Your task
Lines that hold the word "script" should be located and copied.

Listing
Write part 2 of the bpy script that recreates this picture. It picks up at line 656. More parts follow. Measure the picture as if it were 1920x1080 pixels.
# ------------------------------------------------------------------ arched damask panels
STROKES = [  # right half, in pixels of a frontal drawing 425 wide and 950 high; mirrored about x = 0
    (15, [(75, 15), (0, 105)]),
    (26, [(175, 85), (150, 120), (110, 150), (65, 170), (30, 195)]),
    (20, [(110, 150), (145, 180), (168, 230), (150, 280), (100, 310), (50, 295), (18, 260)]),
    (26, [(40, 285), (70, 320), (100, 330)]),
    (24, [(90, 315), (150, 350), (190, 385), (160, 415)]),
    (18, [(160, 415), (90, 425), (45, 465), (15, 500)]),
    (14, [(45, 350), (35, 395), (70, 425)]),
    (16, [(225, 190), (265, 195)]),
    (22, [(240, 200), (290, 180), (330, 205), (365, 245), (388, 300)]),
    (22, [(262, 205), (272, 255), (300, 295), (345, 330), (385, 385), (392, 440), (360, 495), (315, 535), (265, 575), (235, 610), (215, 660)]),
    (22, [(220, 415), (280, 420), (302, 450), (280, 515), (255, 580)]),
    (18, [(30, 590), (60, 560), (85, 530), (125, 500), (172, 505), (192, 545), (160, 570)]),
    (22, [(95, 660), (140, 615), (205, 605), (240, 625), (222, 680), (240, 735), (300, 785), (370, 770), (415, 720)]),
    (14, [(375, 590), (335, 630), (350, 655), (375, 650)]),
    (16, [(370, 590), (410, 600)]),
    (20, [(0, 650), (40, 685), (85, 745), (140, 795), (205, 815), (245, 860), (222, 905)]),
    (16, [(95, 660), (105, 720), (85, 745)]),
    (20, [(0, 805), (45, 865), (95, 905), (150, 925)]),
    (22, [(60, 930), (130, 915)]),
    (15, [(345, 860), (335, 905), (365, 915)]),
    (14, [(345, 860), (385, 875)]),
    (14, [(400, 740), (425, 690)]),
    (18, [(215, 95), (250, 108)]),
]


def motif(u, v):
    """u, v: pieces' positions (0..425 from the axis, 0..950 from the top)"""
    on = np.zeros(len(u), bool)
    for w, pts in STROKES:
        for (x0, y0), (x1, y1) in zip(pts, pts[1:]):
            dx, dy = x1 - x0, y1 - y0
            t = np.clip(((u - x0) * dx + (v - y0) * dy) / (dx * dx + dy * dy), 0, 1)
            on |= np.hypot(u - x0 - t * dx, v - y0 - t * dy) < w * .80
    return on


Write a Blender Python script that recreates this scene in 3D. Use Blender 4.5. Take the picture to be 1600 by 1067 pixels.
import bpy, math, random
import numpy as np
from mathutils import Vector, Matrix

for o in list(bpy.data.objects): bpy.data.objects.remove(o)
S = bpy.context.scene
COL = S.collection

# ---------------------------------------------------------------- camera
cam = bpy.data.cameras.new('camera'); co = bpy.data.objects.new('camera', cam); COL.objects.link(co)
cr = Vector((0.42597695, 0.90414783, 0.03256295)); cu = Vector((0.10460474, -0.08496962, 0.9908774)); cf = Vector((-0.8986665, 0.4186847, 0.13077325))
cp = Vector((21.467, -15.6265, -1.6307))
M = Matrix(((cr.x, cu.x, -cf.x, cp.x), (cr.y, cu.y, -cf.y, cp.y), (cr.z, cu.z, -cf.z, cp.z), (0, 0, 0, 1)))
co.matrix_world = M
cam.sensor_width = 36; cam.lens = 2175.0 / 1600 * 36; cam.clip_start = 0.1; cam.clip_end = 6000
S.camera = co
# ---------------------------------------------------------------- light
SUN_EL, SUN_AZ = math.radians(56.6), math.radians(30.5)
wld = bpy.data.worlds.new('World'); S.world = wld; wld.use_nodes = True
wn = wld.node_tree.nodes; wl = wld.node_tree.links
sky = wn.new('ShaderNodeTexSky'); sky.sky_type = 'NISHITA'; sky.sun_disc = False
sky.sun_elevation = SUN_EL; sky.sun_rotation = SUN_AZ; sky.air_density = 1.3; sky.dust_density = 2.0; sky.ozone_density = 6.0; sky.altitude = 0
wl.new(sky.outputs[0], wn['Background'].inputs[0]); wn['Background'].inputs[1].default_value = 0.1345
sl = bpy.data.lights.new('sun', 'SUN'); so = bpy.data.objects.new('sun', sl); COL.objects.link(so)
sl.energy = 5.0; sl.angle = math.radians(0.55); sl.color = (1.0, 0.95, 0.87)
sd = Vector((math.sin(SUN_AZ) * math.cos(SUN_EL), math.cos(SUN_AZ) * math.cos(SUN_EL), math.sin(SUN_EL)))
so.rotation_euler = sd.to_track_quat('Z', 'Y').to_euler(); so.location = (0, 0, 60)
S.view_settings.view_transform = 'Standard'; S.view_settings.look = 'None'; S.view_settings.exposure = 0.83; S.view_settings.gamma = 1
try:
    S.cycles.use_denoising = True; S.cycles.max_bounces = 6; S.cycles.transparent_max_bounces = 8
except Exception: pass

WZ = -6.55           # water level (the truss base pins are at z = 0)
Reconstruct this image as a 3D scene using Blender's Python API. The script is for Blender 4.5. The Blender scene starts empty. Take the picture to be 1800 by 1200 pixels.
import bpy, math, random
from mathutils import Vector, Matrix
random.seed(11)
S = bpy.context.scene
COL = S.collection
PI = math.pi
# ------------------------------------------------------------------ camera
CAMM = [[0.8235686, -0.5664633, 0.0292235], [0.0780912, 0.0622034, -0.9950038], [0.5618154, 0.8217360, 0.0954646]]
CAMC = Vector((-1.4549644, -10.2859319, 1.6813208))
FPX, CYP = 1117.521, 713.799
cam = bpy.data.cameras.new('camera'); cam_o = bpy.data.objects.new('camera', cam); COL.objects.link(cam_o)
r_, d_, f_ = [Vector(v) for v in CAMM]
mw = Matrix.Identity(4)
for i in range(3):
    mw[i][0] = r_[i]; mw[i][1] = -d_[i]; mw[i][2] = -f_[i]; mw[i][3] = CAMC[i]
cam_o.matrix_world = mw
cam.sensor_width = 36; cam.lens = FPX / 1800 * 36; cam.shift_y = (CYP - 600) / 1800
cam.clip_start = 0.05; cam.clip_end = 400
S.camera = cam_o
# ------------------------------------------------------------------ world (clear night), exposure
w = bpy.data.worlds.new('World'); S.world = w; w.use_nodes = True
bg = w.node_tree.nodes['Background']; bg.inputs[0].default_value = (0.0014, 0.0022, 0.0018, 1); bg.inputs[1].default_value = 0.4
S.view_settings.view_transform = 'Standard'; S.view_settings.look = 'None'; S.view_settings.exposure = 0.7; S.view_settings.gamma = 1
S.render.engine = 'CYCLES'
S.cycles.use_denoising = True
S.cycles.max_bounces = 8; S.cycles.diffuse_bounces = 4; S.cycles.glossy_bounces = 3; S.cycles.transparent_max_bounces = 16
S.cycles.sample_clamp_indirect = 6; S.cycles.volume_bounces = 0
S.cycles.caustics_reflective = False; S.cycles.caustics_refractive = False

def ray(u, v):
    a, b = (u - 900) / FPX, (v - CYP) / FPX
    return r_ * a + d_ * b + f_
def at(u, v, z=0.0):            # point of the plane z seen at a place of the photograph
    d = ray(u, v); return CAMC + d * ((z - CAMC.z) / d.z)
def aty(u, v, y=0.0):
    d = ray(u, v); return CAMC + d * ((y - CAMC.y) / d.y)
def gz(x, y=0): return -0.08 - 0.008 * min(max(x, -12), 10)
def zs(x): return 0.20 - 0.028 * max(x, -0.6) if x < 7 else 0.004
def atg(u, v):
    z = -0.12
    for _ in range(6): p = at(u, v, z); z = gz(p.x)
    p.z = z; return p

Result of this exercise
Write part 2 of the bpy script that recreates this picture. It picks up at line 656. More parts follow. Measure the picture as if it were 1920x1080 pixels.
Write a Blender Python script that recreates this scene in 3D. Use Blender 4.5. Take the picture to be 1600 by 1067 pixels.
Reconstruct this image as a 3D scene using Blender's Python API. The script is for Blender 4.5. The Blender scene starts empty. Take the picture to be 1800 by 1200 pixels.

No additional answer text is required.